## SET PROBLEM
In exact form, please repeat the records from their opening line down to the line with "scene.camera = cam", including that line.

(Collected data entries)

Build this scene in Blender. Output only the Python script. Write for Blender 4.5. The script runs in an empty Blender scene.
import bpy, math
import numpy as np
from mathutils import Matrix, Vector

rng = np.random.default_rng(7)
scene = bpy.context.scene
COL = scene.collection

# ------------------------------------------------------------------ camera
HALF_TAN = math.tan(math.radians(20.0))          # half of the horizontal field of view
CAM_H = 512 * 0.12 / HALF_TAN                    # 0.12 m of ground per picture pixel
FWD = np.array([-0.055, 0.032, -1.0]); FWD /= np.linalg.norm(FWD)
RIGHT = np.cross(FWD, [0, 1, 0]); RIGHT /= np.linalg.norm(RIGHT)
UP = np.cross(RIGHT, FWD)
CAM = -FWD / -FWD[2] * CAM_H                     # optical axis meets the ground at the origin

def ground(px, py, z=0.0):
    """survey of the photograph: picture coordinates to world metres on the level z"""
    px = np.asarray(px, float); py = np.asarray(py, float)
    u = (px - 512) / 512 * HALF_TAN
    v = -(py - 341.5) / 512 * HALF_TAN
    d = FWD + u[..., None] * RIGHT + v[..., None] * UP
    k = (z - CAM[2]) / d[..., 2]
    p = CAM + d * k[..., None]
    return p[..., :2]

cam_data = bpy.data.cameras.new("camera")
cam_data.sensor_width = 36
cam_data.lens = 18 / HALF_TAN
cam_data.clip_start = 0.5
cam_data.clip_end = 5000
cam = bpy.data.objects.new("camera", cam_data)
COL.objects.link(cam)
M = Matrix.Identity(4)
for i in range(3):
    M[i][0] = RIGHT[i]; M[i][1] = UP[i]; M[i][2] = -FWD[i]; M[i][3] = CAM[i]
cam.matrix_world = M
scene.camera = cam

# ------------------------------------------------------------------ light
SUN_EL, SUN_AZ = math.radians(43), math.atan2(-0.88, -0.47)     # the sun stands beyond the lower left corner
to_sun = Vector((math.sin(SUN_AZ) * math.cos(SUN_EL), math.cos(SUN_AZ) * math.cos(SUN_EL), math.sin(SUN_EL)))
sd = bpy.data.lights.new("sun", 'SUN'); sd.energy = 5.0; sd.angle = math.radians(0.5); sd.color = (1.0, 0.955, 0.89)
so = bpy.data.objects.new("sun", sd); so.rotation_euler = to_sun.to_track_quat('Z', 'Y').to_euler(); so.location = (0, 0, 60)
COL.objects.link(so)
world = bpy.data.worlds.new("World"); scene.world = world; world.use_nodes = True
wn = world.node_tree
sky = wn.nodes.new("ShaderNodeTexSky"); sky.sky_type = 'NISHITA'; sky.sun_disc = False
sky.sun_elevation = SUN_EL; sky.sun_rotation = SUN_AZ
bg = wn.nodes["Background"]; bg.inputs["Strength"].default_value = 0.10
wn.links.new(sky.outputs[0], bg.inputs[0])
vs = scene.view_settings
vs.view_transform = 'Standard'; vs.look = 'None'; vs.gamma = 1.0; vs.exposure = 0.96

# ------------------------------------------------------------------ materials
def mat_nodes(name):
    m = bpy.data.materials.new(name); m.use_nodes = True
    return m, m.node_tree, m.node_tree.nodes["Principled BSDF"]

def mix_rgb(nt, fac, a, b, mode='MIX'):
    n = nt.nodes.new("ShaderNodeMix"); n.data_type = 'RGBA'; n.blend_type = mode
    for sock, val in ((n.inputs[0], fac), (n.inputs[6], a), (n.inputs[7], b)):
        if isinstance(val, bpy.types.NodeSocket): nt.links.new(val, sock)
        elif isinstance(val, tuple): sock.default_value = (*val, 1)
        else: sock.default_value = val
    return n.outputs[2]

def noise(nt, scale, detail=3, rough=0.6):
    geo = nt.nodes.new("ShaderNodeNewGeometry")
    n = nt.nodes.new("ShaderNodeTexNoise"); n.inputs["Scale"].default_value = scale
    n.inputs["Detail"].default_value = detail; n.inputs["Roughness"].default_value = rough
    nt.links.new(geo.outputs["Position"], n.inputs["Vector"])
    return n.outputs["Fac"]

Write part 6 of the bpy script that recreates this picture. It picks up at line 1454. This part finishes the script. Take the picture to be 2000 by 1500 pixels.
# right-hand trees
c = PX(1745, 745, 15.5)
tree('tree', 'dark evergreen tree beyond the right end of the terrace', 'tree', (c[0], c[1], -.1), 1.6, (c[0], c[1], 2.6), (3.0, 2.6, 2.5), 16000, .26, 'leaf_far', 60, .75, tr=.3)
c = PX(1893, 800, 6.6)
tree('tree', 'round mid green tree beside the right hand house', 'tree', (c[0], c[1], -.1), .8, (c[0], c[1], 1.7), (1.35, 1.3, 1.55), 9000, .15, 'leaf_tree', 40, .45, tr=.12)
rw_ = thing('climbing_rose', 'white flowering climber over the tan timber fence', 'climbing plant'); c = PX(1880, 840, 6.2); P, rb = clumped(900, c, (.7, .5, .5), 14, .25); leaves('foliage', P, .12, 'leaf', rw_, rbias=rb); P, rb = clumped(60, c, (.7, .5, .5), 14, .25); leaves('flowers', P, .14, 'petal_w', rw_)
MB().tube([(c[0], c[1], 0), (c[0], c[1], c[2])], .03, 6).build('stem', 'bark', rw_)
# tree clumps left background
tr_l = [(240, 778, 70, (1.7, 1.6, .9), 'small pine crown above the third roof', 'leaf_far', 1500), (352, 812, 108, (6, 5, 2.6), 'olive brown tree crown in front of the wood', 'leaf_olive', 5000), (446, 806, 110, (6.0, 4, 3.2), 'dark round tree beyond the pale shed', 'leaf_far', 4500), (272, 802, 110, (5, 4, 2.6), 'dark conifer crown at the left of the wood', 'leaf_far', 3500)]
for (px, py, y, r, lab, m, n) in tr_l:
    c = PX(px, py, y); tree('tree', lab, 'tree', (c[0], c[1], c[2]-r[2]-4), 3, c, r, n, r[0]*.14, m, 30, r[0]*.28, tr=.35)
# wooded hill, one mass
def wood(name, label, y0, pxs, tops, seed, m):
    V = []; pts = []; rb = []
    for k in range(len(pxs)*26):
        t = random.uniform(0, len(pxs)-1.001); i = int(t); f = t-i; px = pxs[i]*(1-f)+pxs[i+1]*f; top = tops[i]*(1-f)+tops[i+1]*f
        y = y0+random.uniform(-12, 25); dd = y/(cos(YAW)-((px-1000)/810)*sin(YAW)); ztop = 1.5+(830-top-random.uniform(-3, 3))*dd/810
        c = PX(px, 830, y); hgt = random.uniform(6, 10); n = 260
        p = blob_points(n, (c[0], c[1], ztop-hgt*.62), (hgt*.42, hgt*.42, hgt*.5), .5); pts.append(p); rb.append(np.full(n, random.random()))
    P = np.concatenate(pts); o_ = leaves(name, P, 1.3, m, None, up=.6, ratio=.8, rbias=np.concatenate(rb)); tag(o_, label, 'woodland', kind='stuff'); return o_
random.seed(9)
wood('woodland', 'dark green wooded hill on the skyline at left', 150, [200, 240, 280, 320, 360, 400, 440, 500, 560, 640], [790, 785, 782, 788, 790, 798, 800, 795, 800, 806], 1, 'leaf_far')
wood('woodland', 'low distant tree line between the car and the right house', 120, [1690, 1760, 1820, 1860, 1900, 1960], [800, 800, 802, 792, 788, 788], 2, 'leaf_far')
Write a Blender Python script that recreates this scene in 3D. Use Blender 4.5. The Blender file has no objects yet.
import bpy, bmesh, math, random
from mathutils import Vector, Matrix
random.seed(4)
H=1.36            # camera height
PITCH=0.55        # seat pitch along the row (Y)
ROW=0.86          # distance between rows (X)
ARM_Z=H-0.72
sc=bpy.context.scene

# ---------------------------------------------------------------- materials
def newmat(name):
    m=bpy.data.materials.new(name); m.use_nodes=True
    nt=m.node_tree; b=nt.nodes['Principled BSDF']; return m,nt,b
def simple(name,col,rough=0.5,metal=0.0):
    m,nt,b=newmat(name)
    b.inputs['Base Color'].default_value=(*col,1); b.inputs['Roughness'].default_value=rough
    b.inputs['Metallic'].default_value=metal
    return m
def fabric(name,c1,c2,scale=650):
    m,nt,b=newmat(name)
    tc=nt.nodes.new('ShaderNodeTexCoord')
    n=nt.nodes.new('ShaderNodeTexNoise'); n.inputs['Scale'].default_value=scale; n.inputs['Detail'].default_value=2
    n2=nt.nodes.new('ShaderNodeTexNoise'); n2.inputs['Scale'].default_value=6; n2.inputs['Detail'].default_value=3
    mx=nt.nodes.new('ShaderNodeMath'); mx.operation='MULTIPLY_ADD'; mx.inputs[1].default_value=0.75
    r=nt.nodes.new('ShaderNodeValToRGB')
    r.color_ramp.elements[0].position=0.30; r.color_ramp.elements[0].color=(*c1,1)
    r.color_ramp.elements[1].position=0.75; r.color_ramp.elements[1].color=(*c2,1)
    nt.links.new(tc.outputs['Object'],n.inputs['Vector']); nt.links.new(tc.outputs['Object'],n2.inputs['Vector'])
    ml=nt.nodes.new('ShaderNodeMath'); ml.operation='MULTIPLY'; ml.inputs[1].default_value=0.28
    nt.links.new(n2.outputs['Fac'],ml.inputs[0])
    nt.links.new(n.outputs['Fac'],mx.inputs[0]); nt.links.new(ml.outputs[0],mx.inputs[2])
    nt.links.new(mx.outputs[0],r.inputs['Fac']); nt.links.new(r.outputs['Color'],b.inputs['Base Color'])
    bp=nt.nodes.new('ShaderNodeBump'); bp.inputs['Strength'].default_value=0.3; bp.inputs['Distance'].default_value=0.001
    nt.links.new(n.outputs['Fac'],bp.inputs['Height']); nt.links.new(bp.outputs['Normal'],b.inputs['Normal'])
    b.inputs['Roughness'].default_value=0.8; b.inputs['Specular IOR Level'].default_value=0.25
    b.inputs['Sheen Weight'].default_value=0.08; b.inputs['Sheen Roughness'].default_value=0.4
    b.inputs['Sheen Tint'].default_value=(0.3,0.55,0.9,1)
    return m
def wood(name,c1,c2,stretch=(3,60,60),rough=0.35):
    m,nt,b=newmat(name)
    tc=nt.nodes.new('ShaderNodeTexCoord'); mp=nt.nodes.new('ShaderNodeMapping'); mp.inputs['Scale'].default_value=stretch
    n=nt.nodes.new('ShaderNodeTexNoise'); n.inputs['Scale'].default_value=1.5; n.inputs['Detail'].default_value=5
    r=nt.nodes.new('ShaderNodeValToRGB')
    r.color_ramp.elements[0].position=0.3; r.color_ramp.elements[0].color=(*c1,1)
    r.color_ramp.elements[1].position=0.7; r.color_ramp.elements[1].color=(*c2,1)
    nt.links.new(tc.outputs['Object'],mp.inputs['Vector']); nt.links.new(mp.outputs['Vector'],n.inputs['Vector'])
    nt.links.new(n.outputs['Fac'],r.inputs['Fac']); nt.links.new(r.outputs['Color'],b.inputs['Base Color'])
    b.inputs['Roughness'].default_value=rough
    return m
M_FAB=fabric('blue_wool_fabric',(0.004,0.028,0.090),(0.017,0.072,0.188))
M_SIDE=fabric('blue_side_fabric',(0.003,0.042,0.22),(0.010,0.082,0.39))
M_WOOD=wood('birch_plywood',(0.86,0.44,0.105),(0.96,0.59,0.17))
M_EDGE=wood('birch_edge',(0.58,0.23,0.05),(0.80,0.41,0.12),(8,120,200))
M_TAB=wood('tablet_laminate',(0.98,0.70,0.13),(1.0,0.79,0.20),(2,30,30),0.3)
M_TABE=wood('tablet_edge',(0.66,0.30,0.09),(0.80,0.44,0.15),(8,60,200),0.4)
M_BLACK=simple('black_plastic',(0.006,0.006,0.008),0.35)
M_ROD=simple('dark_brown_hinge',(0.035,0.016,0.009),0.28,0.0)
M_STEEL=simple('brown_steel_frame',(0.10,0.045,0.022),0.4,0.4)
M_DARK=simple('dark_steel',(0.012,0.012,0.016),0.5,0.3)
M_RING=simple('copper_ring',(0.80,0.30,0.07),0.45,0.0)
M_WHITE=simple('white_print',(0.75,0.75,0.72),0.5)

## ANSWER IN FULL
Build this scene in Blender. Output only the Python script. Write for Blender 4.5. The script runs in an empty Blender scene.
import bpy, math
import numpy as np
from mathutils import Matrix, Vector

rng = np.random.default_rng(7)
scene = bpy.context.scene
COL = scene.collection

# ------------------------------------------------------------------ camera
HALF_TAN = math.tan(math.radians(20.0))          # half of the horizontal field of view
CAM_H = 512 * 0.12 / HALF_TAN                    # 0.12 m of ground per picture pixel
FWD = np.array([-0.055, 0.032, -1.0]); FWD /= np.linalg.norm(FWD)
RIGHT = np.cross(FWD, [0, 1, 0]); RIGHT /= np.linalg.norm(RIGHT)
UP = np.cross(RIGHT, FWD)
CAM = -FWD / -FWD[2] * CAM_H                     # optical axis meets the ground at the origin

def ground(px, py, z=0.0):
    """survey of the photograph: picture coordinates to world metres on the level z"""
    px = np.asarray(px, float); py = np.asarray(py, float)
    u = (px - 512) / 512 * HALF_TAN
    v = -(py - 341.5) / 512 * HALF_TAN
    d = FWD + u[..., None] * RIGHT + v[..., None] * UP
    k = (z - CAM[2]) / d[..., 2]
    p = CAM + d * k[..., None]
    return p[..., :2]

cam_data = bpy.data.cameras.new("camera")
cam_data.sensor_width = 36
cam_data.lens = 18 / HALF_TAN
cam_data.clip_start = 0.5
cam_data.clip_end = 5000
cam = bpy.data.objects.new("camera", cam_data)
COL.objects.link(cam)
M = Matrix.Identity(4)
for i in range(3):
    M[i][0] = RIGHT[i]; M[i][1] = UP[i]; M[i][2] = -FWD[i]; M[i][3] = CAM[i]
cam.matrix_world = M
scene.camera = cam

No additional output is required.